─── INFORMATION PROVIDED

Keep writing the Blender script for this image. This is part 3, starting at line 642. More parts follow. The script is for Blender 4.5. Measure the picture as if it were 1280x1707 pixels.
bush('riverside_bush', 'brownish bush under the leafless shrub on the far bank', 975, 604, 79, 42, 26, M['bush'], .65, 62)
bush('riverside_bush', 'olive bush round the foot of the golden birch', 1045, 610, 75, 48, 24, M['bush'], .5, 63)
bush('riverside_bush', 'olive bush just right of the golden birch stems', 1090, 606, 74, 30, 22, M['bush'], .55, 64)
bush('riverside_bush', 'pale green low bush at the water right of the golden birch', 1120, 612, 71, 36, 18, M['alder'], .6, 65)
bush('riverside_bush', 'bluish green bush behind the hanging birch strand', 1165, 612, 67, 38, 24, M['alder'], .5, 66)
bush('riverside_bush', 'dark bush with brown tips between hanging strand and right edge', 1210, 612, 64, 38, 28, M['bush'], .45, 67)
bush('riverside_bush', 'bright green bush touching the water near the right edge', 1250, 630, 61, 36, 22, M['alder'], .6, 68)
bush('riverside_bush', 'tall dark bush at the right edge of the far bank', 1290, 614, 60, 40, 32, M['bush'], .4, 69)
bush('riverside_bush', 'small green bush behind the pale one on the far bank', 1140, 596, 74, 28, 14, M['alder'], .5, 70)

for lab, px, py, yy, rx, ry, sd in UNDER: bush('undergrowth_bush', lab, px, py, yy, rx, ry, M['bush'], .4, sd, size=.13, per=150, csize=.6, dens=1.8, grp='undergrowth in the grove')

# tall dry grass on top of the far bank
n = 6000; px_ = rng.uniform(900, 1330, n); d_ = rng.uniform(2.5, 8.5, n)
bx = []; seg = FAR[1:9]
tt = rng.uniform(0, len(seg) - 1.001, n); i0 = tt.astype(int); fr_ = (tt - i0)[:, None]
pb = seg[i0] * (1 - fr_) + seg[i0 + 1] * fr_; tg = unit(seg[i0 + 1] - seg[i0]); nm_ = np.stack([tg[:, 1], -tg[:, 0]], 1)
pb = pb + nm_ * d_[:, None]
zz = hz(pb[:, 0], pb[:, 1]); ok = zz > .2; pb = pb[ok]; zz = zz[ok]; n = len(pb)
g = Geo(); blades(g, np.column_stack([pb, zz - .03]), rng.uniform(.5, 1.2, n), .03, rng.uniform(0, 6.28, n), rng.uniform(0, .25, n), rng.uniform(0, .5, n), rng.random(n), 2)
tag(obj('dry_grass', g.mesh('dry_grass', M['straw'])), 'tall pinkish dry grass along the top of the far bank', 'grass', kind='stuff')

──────

### REQUIREMENTS
Give every line of the material again, exactly as it reads.

### TASK SOLUTION
Keep writing the Blender script for this image. This is part 3, starting at line 642. More parts follow. The script is for Blender 4.5. Measure the picture as if it were 1280x1707 pixels.
bush('riverside_bush', 'brownish bush under the leafless shrub on the far bank', 975, 604, 79, 42, 26, M['bush'], .65, 62)
bush('riverside_bush', 'olive bush round the foot of the golden birch', 1045, 610, 75, 48, 24, M['bush'], .5, 63)
bush('riverside_bush', 'olive bush just right of the golden birch stems', 1090, 606, 74, 30, 22, M['bush'], .55, 64)
bush('riverside_bush', 'pale green low bush at the water right of the golden birch', 1120, 612, 71, 36, 18, M['alder'], .6, 65)
bush('riverside_bush', 'bluish green bush behind the hanging birch strand', 1165, 612, 67, 38, 24, M['alder'], .5, 66)
bush('riverside_bush', 'dark bush with brown tips between hanging strand and right edge', 1210, 612, 64, 38, 28, M['bush'], .45, 67)
bush('riverside_bush', 'bright green bush touching the water near the right edge', 1250, 630, 61, 36, 22, M['alder'], .6, 68)
bush('riverside_bush', 'tall dark bush at the right edge of the far bank', 1290, 614, 60, 40, 32, M['bush'], .4, 69)
bush('riverside_bush', 'small green bush behind the pale one on the far bank', 1140, 596, 74, 28, 14, M['alder'], .5, 70)

for lab, px, py, yy, rx, ry, sd in UNDER: bush('undergrowth_bush', lab, px, py, yy, rx, ry, M['bush'], .4, sd, size=.13, per=150, csize=.6, dens=1.8, grp='undergrowth in the grove')

# tall dry grass on top of the far bank
n = 6000; px_ = rng.uniform(900, 1330, n); d_ = rng.uniform(2.5, 8.5, n)
bx = []; seg = FAR[1:9]
tt = rng.uniform(0, len(seg) - 1.001, n); i0 = tt.astype(int); fr_ = (tt - i0)[:, None]
pb = seg[i0] * (1 - fr_) + seg[i0 + 1] * fr_; tg = unit(seg[i0 + 1] - seg[i0]); nm_ = np.stack([tg[:, 1], -tg[:, 0]], 1)
pb = pb + nm_ * d_[:, None]
zz = hz(pb[:, 0], pb[:, 1]); ok = zz > .2; pb = pb[ok]; zz = zz[ok]; n = len(pb)
g = Geo(); blades(g, np.column_stack([pb, zz - .03]), rng.uniform(.5, 1.2, n), .03, rng.uniform(0, 6.28, n), rng.uniform(0, .25, n), rng.uniform(0, .5, n), rng.random(n), 2)
tag(obj('dry_grass', g.mesh('dry_grass', M['straw'])), 'tall pinkish dry grass along the top of the far bank', 'grass', kind='stuff')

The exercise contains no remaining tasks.